Me pregunto si no cultivamos la sensibilidad de nuestros hijos porque no hemos cultivado la propia, porque las banalidades cotidianas nos han corrido el eje de nuestra propia existencia, porque nos olvidamos de que quien no llega al conocimiento de sí mismo no consigue la tolerancia hacia el prójimo. Quizá confundimos sensibilidad con debilidad de carácter, con las connotaciones que esto puede tener entre los estereotipos acerca de lo masculino.

Las nuevas generaciones idolatran a quien más y mejor se muestra, pero no siguen a quien más y mejor se conoce y se manifiesta. Y la espiral no deja de girar en las redes sociales de la virtualidad.

Por otra parte, podemos preguntarnos qué clase de educación formal el sistema nos permite ofrecerles a nuestros hijos. A propósito, me parece oportuno citar al psicólogo social y arteterapeuta argentino Alejandro Reisin:

En una época en la que se pretende educar principalmente, o solamente, a la razón, que se halla sobrevaluada, la sensibilidad está devaluada. Para una política de puro capital, de pura cápita, cabeza, los seres más sensibles se tornarían «peligrosos» para ciertos intereses del establishment; peligro de que sujetos no adormecidos, de seres cuestionadores, de seres en contacto y relacionados con su mundo, pudiesen ser modificadores de tales intereses. Ser sensible es opuesto a ser dormido, dominado por los medios de masas, seres éstos no pensantes, seres que no hacen cuestión ni se cuestionan sobre sus condiciones de vida o sobre los otros.

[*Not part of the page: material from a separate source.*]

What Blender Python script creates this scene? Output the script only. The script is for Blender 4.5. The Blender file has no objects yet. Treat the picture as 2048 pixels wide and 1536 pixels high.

Necesitamos más jardines de infantes que enseñen yoga, más música en las escuelas, más cuentos antes de ir a dormir, más caminatas sin un destino fijo, más niños yendo a un museo y preguntándose por la cultura.

Si volvemos sobre el epígrafe de este breve texto, podemos leer las palabras del náufrago que García Márquez entrevistó tras padecer durante días todas las carencias posibles, hasta llegar a la pérdida de la sensibilidad, luego, de la razón, y así confundirse en tiempo y espacio. Me pregunto de qué carecemos nosotros, en la abundancia y la exuberancia propias de los albores del siglo XXI, para encontrarnos en el mismo estado de cosas que un hombre solo a la deriva.

El náufrago de la historia sobrevive gracias a una voluntad férrea.

Me pregunto si los adultos de esta era somos portadores y transmisores, vivos ejemplos, de una voluntad férrea en nuestros roles parentales. Me pregunto, en fin, si tenemos la voluntad de mantener a las nuevas generaciones a bordo de un barco sin toboganes ni piscinas, una embarcación modesta donde poder contemplar el cielo inmenso del mar y volver a aprender a leer sus estrellas, sus coordenadas, y a cifrar nuestra propia medida en el misterio del silencio y de la noche, de lo que no se ve ni se oye, pero se siente.

En estos tiempos de cólera en que el amor cede ante la violencia, en especial, la violencia de género, preguntarse por la educación de los niños, por el cultivo de su sensibilidad, no es una cuestión menor.